## AIM
The entries below contain pictures. Retype everything except those pictures, exactly as given.
....................
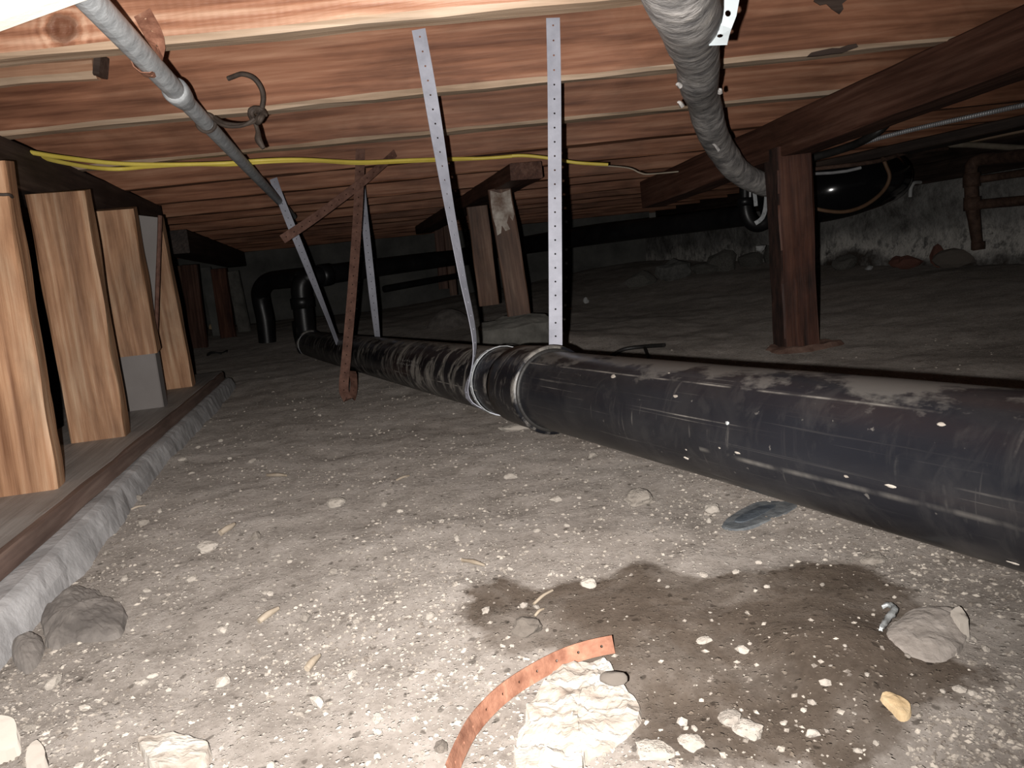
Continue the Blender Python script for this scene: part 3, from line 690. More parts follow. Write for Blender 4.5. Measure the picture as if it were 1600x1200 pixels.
# ================================================================== MAIN DRAIN PIPE
PR = 0.062
PA, PD = V((0.47, 0.189, 0.160)), V((-0.416, 1, -0.035))
def pip(t): return PA + PD * t
PU = PD.normalized(); PL = PD.length
dp = empty('drain_pipe', pip(1.0)); tag(dp, 'thick black plastic drain pipe slung across the crawl space', 'pipe')
def sect(name, t0, t1, mat, n=30):
    return lathe(name, pip(t0), PU, [((t1 - t0) * PL * i / n, PR + 0.0006 * noise.noise(V((i * 0.35, t0, 0)))) for i in range(n + 1)], mat, dp, 72)
sect('near_section', -0.40, 0.99, M_abs1, 44)
sect('far_section', 1.10, 3.42, M_abs2, 50)
tc0 = 0.972
lathe('coupling', pip(tc0), PU, [(0.0, PR), (0.0, PR + 0.0078), (0.003, PR + 0.0095), (0.010, PR + 0.0098), (0.013, PR + 0.0072), (0.018, PR + 0.0068), (0.070, PR + 0.0072), (0.118, PR + 0.0062), (0.120, PR + 0.0036), (0.124, PR)], M_absc, dp, 72)
lathe('rim', pip(tc0), PU, [(-0.003, PR), (-0.003, PR + 0.004), (0.001, PR + 0.005), (0.004, PR + 0.0046)], M_hose, dp, 60)
lathe('end_hub', pip(3.40), PU, [(0.0, PR), (0.0, PR + 0.007), (0.004, PR + 0.009), (0.03, PR + 0.009), (0.035, PR + 0.004), (0.06, PR - 0.004)], M_absc, dp, 48)
ek = pip(3.46)
tube('elbow', [ek, ek + PD * 0.04, ek + PD * 0.10 + V((0, 0, 0.012)), ek + PD * 0.15 + V((0, 0, 0.06)), ek + PD * 0.16 + V((0, 0, 0.12))], [PR * 0.96, PR * 0.94, PR * 0.9, PR * 0.85, PR * 0.8], M_blk, dp, sm=5, seg=20)
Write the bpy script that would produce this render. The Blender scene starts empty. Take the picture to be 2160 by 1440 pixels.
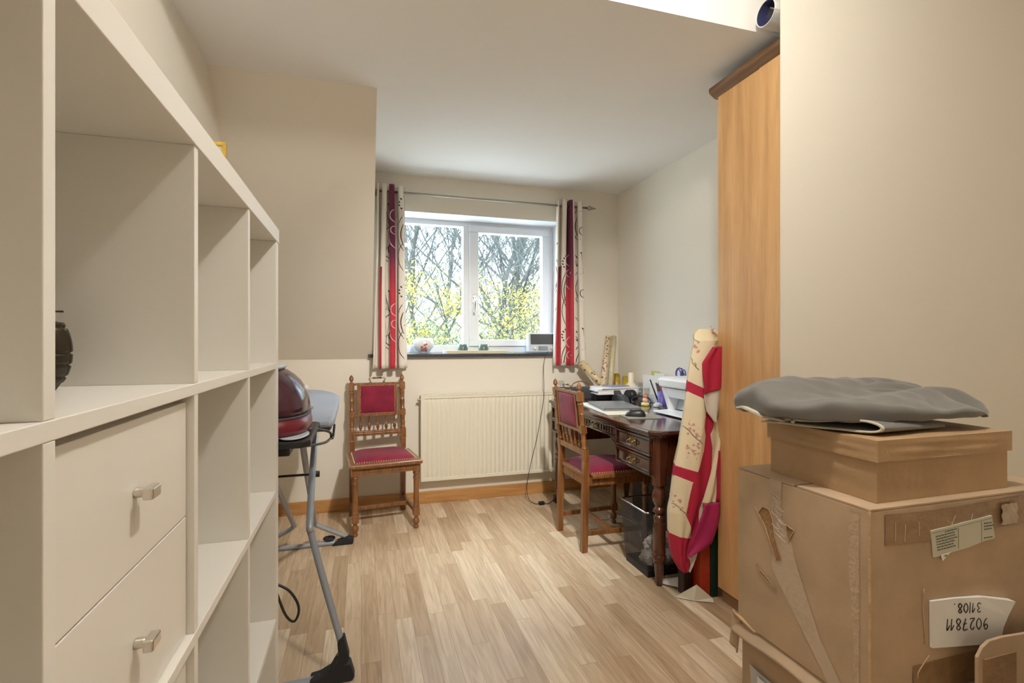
import bpy, bmesh, math, random
from math import sin, cos, pi, radians as R
from mathutils import Vector, Euler, Matrix
random.seed(7)
scn = bpy.context.scene
C = scn.collection

# ------------------------------------------------------------ materials
def new_mat(name):
    m = bpy.data.materials.new(name); m.use_nodes = True
    nt = m.node_tree; b = nt.nodes['Principled BSDF']
    return m, nt, b

def mat(name, col, rough=.5, metal=0, var=0, scale=8, bump=0, bscale=60, spec=.5, sheen=0, coat=0, trans=0, emit=0, alpha=1, stretch=None):
    m, nt, b = new_mat(name)
    b.inputs['Base Color'].default_value = (*col, 1)
    b.inputs['Roughness'].default_value = rough
    b.inputs['Metallic'].default_value = metal
    b.inputs['Specular IOR Level'].default_value = spec
    b.inputs['Sheen Weight'].default_value = sheen
    b.inputs['Coat Weight'].default_value = coat
    b.inputs['Transmission Weight'].default_value = trans
    if alpha < 1: b.inputs['Alpha'].default_value = alpha
    if emit:
        b.inputs['Emission Color'].default_value = (*col, 1); b.inputs['Emission Strength'].default_value = emit
    if var or bump:
        tc = nt.nodes.new('ShaderNodeTexCoord'); mp = nt.nodes.new('ShaderNodeMapping')
        nt.links.new(tc.outputs['Object'], mp.inputs[0])
        if stretch: mp.inputs['Scale'].default_value = stretch
    if var:
        n = nt.nodes.new('ShaderNodeTexNoise'); n.inputs['Scale'].default_value = scale; n.inputs['Detail'].default_value = 5
        nt.links.new(mp.outputs[0], n.inputs[0])
        r = nt.nodes.new('ShaderNodeValToRGB')
        r.color_ramp.elements[0].position = .3; r.color_ramp.elements[1].position = .7
        r.color_ramp.elements[0].color = (*[max(0, c*(1-var)) for c in col], 1)
        r.color_ramp.elements[1].color = (*[min(1, c*(1+var)) for c in col], 1)
        nt.links.new(n.outputs['Fac'], r.inputs[0]); nt.links.new(r.outputs[0], b.inputs['Base Color'])
    if bump:
        n2 = nt.nodes.new('ShaderNodeTexNoise'); n2.inputs['Scale'].default_value = bscale; n2.inputs['Detail'].default_value = 4
        nt.links.new(mp.outputs[0], n2.inputs[0])
        bp = nt.nodes.new('ShaderNodeBump'); bp.inputs['Strength'].default_value = bump; bp.inputs['Distance'].default_value = .01
        nt.links.new(n2.outputs['Fac'], bp.inputs['Height']); nt.links.new(bp.outputs[0], b.inputs['Normal'])
    return m

def wood(name, dark, light, rough=.35, axis='Z', scale=1.0, coat=0, bump=.05):
    """long grain along one axis"""
    m, nt, b = new_mat(name)
    tc = nt.nodes.new('ShaderNodeTexCoord'); mp = nt.nodes.new('ShaderNodeMapping')
    s = {'X': (1.2, 16, 16), 'Y': (16, 1.2, 16), 'Z': (16, 16, 1.2)}[axis]
    mp.inputs['Scale'].default_value = [k*scale for k in s]
    nt.links.new(tc.outputs['Object'], mp.inputs[0])
    n = nt.nodes.new('ShaderNodeTexNoise'); n.inputs['Scale'].default_value = 2.2; n.inputs['Detail'].default_value = 8; n.inputs['Distortion'].default_value = .6
    nt.links.new(mp.outputs[0], n.inputs[0])
    n2 = nt.nodes.new('ShaderNodeTexNoise'); n2.inputs['Scale'].default_value = 14; n2.inputs['Detail'].default_value = 3
    nt.links.new(mp.outputs[0], n2.inputs[0])
    mx = nt.nodes.new('ShaderNodeMath'); mx.operation = 'MULTIPLY_ADD'; mx.inputs[1].default_value = .35
    nt.links.new(n2.outputs['Fac'], mx.inputs[0]); nt.links.new(n.outputs['Fac'], mx.inputs[2])
    r = nt.nodes.new('ShaderNodeValToRGB')
    r.color_ramp.elements[0].position = .45; r.color_ramp.elements[1].position = .9
    r.color_ramp.elements[0].color = (*dark, 1); r.color_ramp.elements[1].color = (*light, 1)
    nt.links.new(mx.outputs[0], r.inputs[0]); nt.links.new(r.outputs[0], b.inputs['Base Color'])
    b.inputs['Roughness'].default_value = rough; b.inputs['Coat Weight'].default_value = coat; b.inputs['Coat Roughness'].default_value = .12
    bp = nt.nodes.new('ShaderNodeBump'); bp.inputs['Strength'].default_value = bump; bp.inputs['Distance'].default_value = .005
    nt.links.new(mx.outputs[0], bp.inputs['Height']); nt.links.new(bp.outputs[0], b.inputs['Normal'])
    return m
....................
## EXERCISE RESPONSE
Continue the Blender Python script for this scene: part 3, from line 690. More parts follow. Write for Blender 4.5. Measure the picture as if it were 1600x1200 pixels.
# ================================================================== MAIN DRAIN PIPE
PR = 0.062
PA, PD = V((0.47, 0.189, 0.160)), V((-0.416, 1, -0.035))
def pip(t): return PA + PD * t
PU = PD.normalized(); PL = PD.length
dp = empty('drain_pipe', pip(1.0)); tag(dp, 'thick black plastic drain pipe slung across the crawl space', 'pipe')
def sect(name, t0, t1, mat, n=30):
    return lathe(name, pip(t0), PU, [((t1 - t0) * PL * i / n, PR + 0.0006 * noise.noise(V((i * 0.35, t0, 0)))) for i in range(n + 1)], mat, dp, 72)
sect('near_section', -0.40, 0.99, M_abs1, 44)
sect('far_section', 1.10, 3.42, M_abs2, 50)
tc0 = 0.972
lathe('coupling', pip(tc0), PU, [(0.0, PR), (0.0, PR + 0.0078), (0.003, PR + 0.0095), (0.010, PR + 0.0098), (0.013, PR + 0.0072), (0.018, PR + 0.0068), (0.070, PR + 0.0072), (0.118, PR + 0.0062), (0.120, PR + 0.0036), (0.124, PR)], M_absc, dp, 72)
lathe('rim', pip(tc0), PU, [(-0.003, PR), (-0.003, PR + 0.004), (0.001, PR + 0.005), (0.004, PR + 0.0046)], M_hose, dp, 60)
lathe('end_hub', pip(3.40), PU, [(0.0, PR), (0.0, PR + 0.007), (0.004, PR + 0.009), (0.03, PR + 0.009), (0.035, PR + 0.004), (0.06, PR - 0.004)], M_absc, dp, 48)
ek = pip(3.46)
tube('elbow', [ek, ek + PD * 0.04, ek + PD * 0.10 + V((0, 0, 0.012)), ek + PD * 0.15 + V((0, 0, 0.06)), ek + PD * 0.16 + V((0, 0, 0.12))], [PR * 0.96, PR * 0.94, PR * 0.9, PR * 0.85, PR * 0.8], M_blk, dp, sm=5, seg=20)
Write the bpy script that would produce this render. The Blender scene starts empty. Take the picture to be 2160 by 1440 pixels.
import bpy, bmesh, math, random
from math import sin, cos, pi, radians as R
from mathutils import Vector, Euler, Matrix
random.seed(7)
scn = bpy.context.scene
C = scn.collection

# ------------------------------------------------------------ materials
def new_mat(name):
    m = bpy.data.materials.new(name); m.use_nodes = True
    nt = m.node_tree; b = nt.nodes['Principled BSDF']
    return m, nt, b

def mat(name, col, rough=.5, metal=0, var=0, scale=8, bump=0, bscale=60, spec=.5, sheen=0, coat=0, trans=0, emit=0, alpha=1, stretch=None):
    m, nt, b = new_mat(name)
    b.inputs['Base Color'].default_value = (*col, 1)
    b.inputs['Roughness'].default_value = rough
    b.inputs['Metallic'].default_value = metal
    b.inputs['Specular IOR Level'].default_value = spec
    b.inputs['Sheen Weight'].default_value = sheen
    b.inputs['Coat Weight'].default_value = coat
    b.inputs['Transmission Weight'].default_value = trans
    if alpha < 1: b.inputs['Alpha'].default_value = alpha
    if emit:
        b.inputs['Emission Color'].default_value = (*col, 1); b.inputs['Emission Strength'].default_value = emit
    if var or bump:
        tc = nt.nodes.new('ShaderNodeTexCoord'); mp = nt.nodes.new('ShaderNodeMapping')
        nt.links.new(tc.outputs['Object'], mp.inputs[0])
        if stretch: mp.inputs['Scale'].default_value = stretch
    if var:
        n = nt.nodes.new('ShaderNodeTexNoise'); n.inputs['Scale'].default_value = scale; n.inputs['Detail'].default_value = 5
        nt.links.new(mp.outputs[0], n.inputs[0])
        r = nt.nodes.new('ShaderNodeValToRGB')
        r.color_ramp.elements[0].position = .3; r.color_ramp.elements[1].position = .7
        r.color_ramp.elements[0].color = (*[max(0, c*(1-var)) for c in col], 1)
        r.color_ramp.elements[1].color = (*[min(1, c*(1+var)) for c in col], 1)
        nt.links.new(n.outputs['Fac'], r.inputs[0]); nt.links.new(r.outputs[0], b.inputs['Base Color'])
    if bump:
        n2 = nt.nodes.new('ShaderNodeTexNoise'); n2.inputs['Scale'].default_value = bscale; n2.inputs['Detail'].default_value = 4
        nt.links.new(mp.outputs[0], n2.inputs[0])
        bp = nt.nodes.new('ShaderNodeBump'); bp.inputs['Strength'].default_value = bump; bp.inputs['Distance'].default_value = .01
        nt.links.new(n2.outputs['Fac'], bp.inputs['Height']); nt.links.new(bp.outputs[0], b.inputs['Normal'])
    return m

def wood(name, dark, light, rough=.35, axis='Z', scale=1.0, coat=0, bump=.05):
    """long grain along one axis"""
    m, nt, b = new_mat(name)
    tc = nt.nodes.new('ShaderNodeTexCoord'); mp = nt.nodes.new('ShaderNodeMapping')
    s = {'X': (1.2, 16, 16), 'Y': (16, 1.2, 16), 'Z': (16, 16, 1.2)}[axis]
    mp.inputs['Scale'].default_value = [k*scale for k in s]
    nt.links.new(tc.outputs['Object'], mp.inputs[0])
    n = nt.nodes.new('ShaderNodeTexNoise'); n.inputs['Scale'].default_value = 2.2; n.inputs['Detail'].default_value = 8; n.inputs['Distortion'].default_value = .6
    nt.links.new(mp.outputs[0], n.inputs[0])
    n2 = nt.nodes.new('ShaderNodeTexNoise'); n2.inputs['Scale'].default_value = 14; n2.inputs['Detail'].default_value = 3
    nt.links.new(mp.outputs[0], n2.inputs[0])
    mx = nt.nodes.new('ShaderNodeMath'); mx.operation = 'MULTIPLY_ADD'; mx.inputs[1].default_value = .35
    nt.links.new(n2.outputs['Fac'], mx.inputs[0]); nt.links.new(n.outputs['Fac'], mx.inputs[2])
    r = nt.nodes.new('ShaderNodeValToRGB')
    r.color_ramp.elements[0].position = .45; r.color_ramp.elements[1].position = .9
    r.color_ramp.elements[0].color = (*dark, 1); r.color_ramp.elements[1].color = (*light, 1)
    nt.links.new(mx.outputs[0], r.inputs[0]); nt.links.new(r.outputs[0], b.inputs['Base Color'])
    b.inputs['Roughness'].default_value = rough; b.inputs['Coat Weight'].default_value = coat; b.inputs['Coat Roughness'].default_value = .12
    bp = nt.nodes.new('ShaderNodeBump'); bp.inputs['Strength'].default_value = bump; bp.inputs['Distance'].default_value = .005
    nt.links.new(mx.outputs[0], bp.inputs['Height']); nt.links.new(bp.outputs[0], b.inputs['Normal'])
    return m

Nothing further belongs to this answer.